Let me be very clear: “I’m not a complete asshole, man. I just live like one” will be a line that I’ll be stealing for a future project. If…I didn’t write it already? It becomes difficult for me to parse through this thing. How much of it is me reading me, how much of it is me enjoying a pretty fucking good mimic?

Here’s another kind of creepy thing: in both of these passages, it mentions teeth. Spitting out teeth is a major surreal factor in a previous novel, Blood and Water, which hasn’t been fed into the Inferkit. In that novel, the antihero tough guy Danny Ames loses a tooth every time he commits evil. In Black Gum, Shane tattoos his gums black (it’s on the nose). How does this program know my obsessions already, or at least that one? How did it get “tooth” so prominently out of passages that don’t contain the word?

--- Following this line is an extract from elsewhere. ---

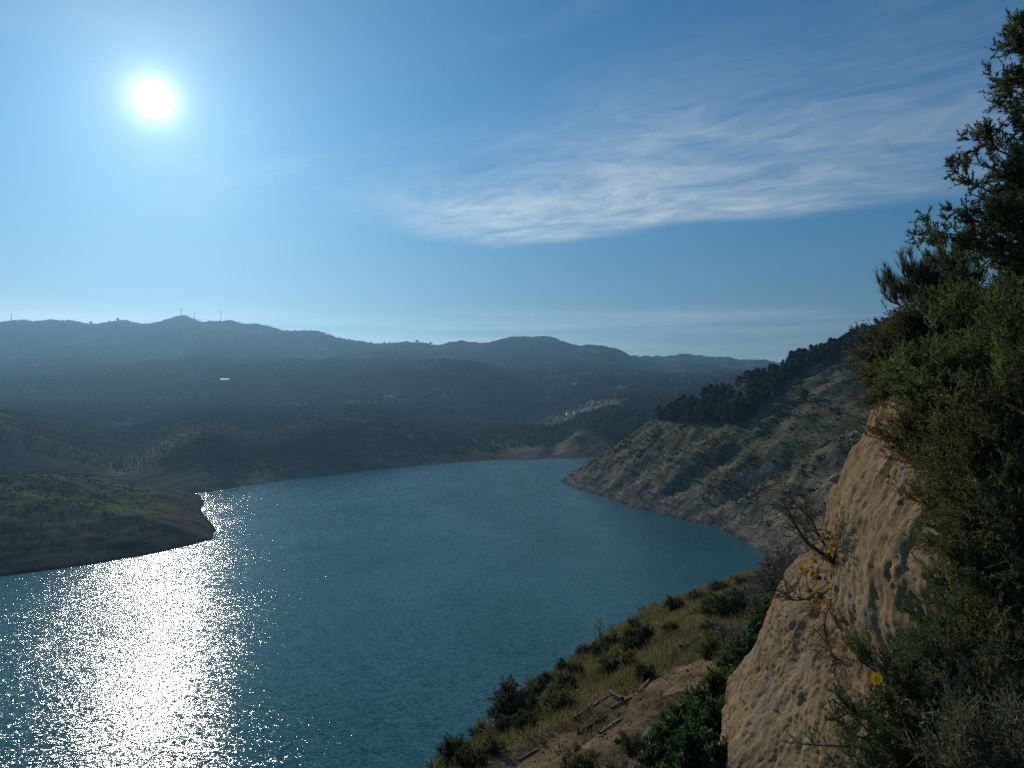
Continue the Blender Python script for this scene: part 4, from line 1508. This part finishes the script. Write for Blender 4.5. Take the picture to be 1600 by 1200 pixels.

There’s something going on here.

On a less creepy note, this feels like a great tool for dealing with writer’s block. From now on, whenever I’m feeling a little stuck, I’ll toss my last paragraph into the Inferkit, and see what starts to come out. It’s like asking the hivemind to inhabit you for a moment, to show you all the ways you’re everybody else. There’s a connecting factor here that is at its core mystical and perhaps occult.

Further investigation will be necessary.